I wasn’t raised to be a particularly good person. I was raised to be fine, I guess; I was polite, I minded my own business, I kept out of trouble. Even if the trouble was where the virtue was at. And especially if the trouble was actually just getting caught. But the focus was more on looking after oneself than anyone else, and I grew up believing essentially that I was living in a relatively unsafe and scarce world, where a step out of bounds to aid another was probably a risk not worth taking if you didn’t really have to.

I didn’t give it much thought. We don’t normally give our childhood programming much thought.

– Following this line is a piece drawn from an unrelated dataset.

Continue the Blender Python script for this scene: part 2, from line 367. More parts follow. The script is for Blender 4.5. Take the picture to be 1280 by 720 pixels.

An example of a really mundane, vaguely lazy, vaguely selfish, fine-I-guess thing I never questioned was when I collected a shopping trolley and it had rubbish in – receipts, empty bags, wrappers, whatever. It was a very routine occurrence, and I would very routinely transfer the debris from my trolley to the next trolley and move on.

Then one day I went shopping with my boyfriend of the time, at the age of 26, and he watched me do this and said why wouldn’t you just put it in the bin? And I didn’t know. I just thought that’s what you did. And I think it is, largely, what you do, if you’re a fine-I-guess sort of person, which I think most of us are. Hence the receipts and wrappers and bags being there in the first place. But I’d never thought about it.

I have spent quite a lot of time, by this point, studying good people, and the decisions they make. I’ve learned a lot about being better than fine, but it doesn’t come naturally to me. A good deed actually requires me to override my programming most of the time, and that’s if I even notice the opportunity. I probably still miss a lot.

Wouldn’t it be nicer if being good was just instinctive? If that’s just what i thought living was?

I bought my son some litter picking gloves. He was very excited. I think we’ll make it a thing.